In 2018 playwright-director Martin Foreman returns to the Edinburgh Fringe for the fourth time, with two productions featuring famous Venetians - the real-life eighteenth-century libertine Casanova and the fictional trickster Volpone. Both plays are presented by Arbery Productions.
In Casanova Dreaming, Foreman's one-act drama premiering at the Fringe, nineteen-year-old Giacomo Casanova is visited one night by an old man who shows him his future. Out of the shadows come the women and men who will touch his life in many different ways - a life more complex and varied than legend relates.

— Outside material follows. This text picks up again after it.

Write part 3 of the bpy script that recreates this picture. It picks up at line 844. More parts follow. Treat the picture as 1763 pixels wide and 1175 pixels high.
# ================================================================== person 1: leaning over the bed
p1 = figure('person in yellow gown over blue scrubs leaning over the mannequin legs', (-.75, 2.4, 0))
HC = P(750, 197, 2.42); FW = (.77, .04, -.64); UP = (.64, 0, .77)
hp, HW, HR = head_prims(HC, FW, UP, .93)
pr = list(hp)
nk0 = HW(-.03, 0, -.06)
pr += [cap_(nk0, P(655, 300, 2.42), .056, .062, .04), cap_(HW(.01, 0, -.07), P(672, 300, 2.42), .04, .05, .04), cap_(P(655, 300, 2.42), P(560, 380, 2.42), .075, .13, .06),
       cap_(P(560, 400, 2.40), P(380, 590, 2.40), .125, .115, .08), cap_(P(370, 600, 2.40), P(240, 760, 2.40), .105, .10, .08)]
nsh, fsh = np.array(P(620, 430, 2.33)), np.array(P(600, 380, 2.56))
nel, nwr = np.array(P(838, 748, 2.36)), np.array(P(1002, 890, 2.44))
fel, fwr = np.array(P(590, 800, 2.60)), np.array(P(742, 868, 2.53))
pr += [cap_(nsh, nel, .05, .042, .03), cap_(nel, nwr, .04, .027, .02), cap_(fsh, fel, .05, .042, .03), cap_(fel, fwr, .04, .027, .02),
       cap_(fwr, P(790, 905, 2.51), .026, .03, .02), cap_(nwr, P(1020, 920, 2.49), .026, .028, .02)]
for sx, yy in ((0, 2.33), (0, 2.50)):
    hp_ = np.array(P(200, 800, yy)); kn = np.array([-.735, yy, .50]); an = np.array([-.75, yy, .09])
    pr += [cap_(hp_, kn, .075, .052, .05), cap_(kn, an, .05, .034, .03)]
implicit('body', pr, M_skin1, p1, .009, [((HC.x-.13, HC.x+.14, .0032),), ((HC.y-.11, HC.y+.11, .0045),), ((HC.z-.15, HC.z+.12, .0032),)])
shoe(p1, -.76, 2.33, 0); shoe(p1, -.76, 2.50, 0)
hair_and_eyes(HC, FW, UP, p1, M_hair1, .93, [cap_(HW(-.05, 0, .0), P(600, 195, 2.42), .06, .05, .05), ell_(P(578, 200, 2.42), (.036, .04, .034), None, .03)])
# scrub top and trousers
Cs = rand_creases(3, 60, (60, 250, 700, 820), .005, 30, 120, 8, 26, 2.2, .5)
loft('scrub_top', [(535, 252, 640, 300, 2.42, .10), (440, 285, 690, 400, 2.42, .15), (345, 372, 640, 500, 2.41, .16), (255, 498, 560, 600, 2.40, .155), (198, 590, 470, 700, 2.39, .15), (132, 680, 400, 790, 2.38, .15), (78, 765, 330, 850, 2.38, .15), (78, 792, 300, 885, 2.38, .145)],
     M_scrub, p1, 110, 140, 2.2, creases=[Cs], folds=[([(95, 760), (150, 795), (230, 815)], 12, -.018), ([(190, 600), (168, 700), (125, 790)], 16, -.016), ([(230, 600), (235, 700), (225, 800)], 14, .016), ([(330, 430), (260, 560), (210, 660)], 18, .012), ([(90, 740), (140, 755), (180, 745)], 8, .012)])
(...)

The writer is aware that the play may cause controversy. "The #metoo movement reminds us that sexual relations are often dictated by power, but it is simplistic to assume that all men always have power over all women. Casanova may be seen as one of the world's great lovers but he considered himself no more than a servant to the women he pursued. I wonder what today's audiences will make of him."For comic relief Foreman's adaptation of Ben Jonson's classic Volpone is set in the nineteenth century. Volpone still pretends to be dying to cheat the gullible and greedy rich, but his wily servant Mosca is now a woman who avoids her employer's clutches as she builds upon his scams. Meanwhile the old miser Corbaccio also changes sex.

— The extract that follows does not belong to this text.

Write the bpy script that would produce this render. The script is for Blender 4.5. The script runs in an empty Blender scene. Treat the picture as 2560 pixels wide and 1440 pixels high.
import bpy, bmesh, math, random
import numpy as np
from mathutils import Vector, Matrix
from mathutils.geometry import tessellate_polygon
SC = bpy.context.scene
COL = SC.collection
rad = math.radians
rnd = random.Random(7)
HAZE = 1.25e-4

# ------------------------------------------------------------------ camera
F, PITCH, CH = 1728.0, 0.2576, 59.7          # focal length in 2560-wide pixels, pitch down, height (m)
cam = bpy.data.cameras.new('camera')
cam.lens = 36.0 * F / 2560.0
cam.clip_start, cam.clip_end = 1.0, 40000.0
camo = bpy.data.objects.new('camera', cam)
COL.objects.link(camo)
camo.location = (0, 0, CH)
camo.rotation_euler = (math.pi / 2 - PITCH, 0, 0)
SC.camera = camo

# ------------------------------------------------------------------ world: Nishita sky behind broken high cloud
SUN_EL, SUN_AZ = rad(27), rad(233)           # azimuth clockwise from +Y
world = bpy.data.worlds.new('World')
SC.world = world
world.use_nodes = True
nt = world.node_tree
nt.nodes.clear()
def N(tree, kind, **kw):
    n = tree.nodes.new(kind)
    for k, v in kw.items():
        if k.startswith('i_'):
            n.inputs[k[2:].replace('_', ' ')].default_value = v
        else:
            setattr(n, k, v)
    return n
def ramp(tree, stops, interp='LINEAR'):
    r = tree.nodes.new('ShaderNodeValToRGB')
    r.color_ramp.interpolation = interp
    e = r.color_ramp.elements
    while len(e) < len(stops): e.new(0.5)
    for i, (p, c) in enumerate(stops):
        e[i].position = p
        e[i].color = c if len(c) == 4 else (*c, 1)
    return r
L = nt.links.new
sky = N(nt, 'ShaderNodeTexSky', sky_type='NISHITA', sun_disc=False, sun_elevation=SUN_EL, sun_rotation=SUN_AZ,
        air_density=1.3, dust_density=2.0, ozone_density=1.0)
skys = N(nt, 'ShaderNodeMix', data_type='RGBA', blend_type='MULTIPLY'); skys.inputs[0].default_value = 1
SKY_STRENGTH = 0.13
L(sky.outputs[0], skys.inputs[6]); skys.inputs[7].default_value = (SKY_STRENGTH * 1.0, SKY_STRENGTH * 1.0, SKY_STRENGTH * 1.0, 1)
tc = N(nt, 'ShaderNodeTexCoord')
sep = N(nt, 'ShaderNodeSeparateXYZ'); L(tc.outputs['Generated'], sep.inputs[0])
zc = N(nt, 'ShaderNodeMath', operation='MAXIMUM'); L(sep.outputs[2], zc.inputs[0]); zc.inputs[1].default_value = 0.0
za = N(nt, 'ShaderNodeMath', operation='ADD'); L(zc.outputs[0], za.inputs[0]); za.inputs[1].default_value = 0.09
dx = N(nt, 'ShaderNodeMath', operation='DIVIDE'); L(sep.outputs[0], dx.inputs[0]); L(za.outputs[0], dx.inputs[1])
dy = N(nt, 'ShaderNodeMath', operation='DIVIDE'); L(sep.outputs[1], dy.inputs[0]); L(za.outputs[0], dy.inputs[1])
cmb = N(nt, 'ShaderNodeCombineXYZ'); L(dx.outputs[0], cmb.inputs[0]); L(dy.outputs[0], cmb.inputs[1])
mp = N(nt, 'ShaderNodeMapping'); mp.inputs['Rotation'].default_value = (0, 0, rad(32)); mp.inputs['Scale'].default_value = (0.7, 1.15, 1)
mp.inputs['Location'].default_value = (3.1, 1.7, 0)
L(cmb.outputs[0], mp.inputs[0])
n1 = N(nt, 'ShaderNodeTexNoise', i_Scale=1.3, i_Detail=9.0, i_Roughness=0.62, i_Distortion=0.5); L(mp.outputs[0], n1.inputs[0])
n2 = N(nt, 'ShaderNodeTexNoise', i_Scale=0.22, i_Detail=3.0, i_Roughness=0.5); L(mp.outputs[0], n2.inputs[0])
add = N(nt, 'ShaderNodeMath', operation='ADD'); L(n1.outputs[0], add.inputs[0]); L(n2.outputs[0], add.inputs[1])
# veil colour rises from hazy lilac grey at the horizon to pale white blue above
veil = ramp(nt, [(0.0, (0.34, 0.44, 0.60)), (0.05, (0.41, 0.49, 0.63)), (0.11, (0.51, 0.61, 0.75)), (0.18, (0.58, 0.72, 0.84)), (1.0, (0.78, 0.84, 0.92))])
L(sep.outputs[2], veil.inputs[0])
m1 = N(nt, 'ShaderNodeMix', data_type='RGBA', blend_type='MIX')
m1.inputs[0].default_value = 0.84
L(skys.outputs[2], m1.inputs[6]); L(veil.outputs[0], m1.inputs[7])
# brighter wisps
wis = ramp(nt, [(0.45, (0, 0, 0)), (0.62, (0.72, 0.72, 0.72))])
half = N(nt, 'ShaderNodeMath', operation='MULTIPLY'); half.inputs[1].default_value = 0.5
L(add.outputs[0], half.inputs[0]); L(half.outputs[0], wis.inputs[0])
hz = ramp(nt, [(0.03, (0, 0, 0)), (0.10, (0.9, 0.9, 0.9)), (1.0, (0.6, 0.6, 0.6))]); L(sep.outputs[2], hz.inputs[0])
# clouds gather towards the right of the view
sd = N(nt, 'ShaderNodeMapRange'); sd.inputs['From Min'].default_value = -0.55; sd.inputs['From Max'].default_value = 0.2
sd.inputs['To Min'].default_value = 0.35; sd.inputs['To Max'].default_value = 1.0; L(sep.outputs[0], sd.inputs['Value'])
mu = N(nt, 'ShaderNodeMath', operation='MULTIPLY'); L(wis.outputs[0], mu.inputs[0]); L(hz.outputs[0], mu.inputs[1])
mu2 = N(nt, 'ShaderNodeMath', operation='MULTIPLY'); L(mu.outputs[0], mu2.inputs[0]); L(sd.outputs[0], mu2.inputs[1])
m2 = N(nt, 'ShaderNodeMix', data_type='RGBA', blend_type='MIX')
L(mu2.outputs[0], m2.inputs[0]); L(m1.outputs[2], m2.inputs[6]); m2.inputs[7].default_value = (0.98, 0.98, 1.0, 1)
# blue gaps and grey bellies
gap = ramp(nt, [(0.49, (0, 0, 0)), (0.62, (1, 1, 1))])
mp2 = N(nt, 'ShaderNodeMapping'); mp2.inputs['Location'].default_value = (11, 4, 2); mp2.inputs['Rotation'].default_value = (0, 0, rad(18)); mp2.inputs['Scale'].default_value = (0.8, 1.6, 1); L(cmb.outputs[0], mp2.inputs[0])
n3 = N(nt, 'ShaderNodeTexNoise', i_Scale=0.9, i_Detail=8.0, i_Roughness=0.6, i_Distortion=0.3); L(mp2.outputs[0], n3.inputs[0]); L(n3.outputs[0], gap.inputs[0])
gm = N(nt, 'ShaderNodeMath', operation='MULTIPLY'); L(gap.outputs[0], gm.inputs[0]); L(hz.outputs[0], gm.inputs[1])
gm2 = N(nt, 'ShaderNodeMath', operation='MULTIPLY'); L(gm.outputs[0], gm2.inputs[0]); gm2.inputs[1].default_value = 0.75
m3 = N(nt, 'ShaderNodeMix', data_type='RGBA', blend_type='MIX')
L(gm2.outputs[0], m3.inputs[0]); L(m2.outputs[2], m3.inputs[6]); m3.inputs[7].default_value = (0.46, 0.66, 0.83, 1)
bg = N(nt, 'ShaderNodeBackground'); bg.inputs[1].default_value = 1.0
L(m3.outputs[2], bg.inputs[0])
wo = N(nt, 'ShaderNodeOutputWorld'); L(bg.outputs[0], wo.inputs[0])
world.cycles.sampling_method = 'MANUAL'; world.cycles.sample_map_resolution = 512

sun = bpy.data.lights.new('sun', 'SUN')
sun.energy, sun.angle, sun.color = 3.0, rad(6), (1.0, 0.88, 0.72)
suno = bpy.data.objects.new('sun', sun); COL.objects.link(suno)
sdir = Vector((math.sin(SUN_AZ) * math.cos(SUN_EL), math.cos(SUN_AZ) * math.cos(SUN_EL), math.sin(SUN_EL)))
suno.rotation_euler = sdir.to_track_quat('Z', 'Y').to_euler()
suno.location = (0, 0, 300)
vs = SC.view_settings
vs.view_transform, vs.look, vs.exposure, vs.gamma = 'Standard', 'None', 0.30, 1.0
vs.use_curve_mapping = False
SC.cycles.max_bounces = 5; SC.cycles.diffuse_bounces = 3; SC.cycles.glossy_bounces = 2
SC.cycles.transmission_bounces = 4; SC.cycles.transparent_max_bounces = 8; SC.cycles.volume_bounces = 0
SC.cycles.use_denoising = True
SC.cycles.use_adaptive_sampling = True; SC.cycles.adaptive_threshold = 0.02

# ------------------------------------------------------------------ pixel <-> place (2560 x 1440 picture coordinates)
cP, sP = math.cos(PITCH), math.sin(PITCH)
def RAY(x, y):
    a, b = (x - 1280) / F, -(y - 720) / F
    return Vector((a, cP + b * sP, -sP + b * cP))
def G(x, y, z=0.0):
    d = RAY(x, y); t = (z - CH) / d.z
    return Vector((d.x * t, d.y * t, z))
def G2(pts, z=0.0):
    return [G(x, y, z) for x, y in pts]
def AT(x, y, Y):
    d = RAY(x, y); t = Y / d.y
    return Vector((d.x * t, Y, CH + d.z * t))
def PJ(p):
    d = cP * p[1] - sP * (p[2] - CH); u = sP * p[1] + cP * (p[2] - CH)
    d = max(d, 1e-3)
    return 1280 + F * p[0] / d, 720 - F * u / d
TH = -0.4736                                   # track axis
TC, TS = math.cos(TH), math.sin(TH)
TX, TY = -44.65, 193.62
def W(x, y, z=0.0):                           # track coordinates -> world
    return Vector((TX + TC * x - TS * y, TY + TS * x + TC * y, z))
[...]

"In Jonson's Volpone the master more than once begs to embrace or kiss his manservant. It struck me that the dynamics of their relationship and the comedy could gain extra depth with the element of sexual attraction - at least on one side." Following a successful short run at the 2017 Fringe, Volpone returns for three weeks with Vanashree Thapliyal (Mosca) and Alastair Lawless (Volpone) reprising their roles.A Scot who lives in Edinburgh after many years abroad, Foreman's involvement in theatre began in 2011. As a writer he has won the London Solo Festival New Writing Award (2012) and the Pitlochry Festival Theatre Short Play Award (2018); as a director he and his cast won the Scottish Community Drama Association Bob Buchanan Trophy in 2016 for J B Priestley's The Rose and Crown.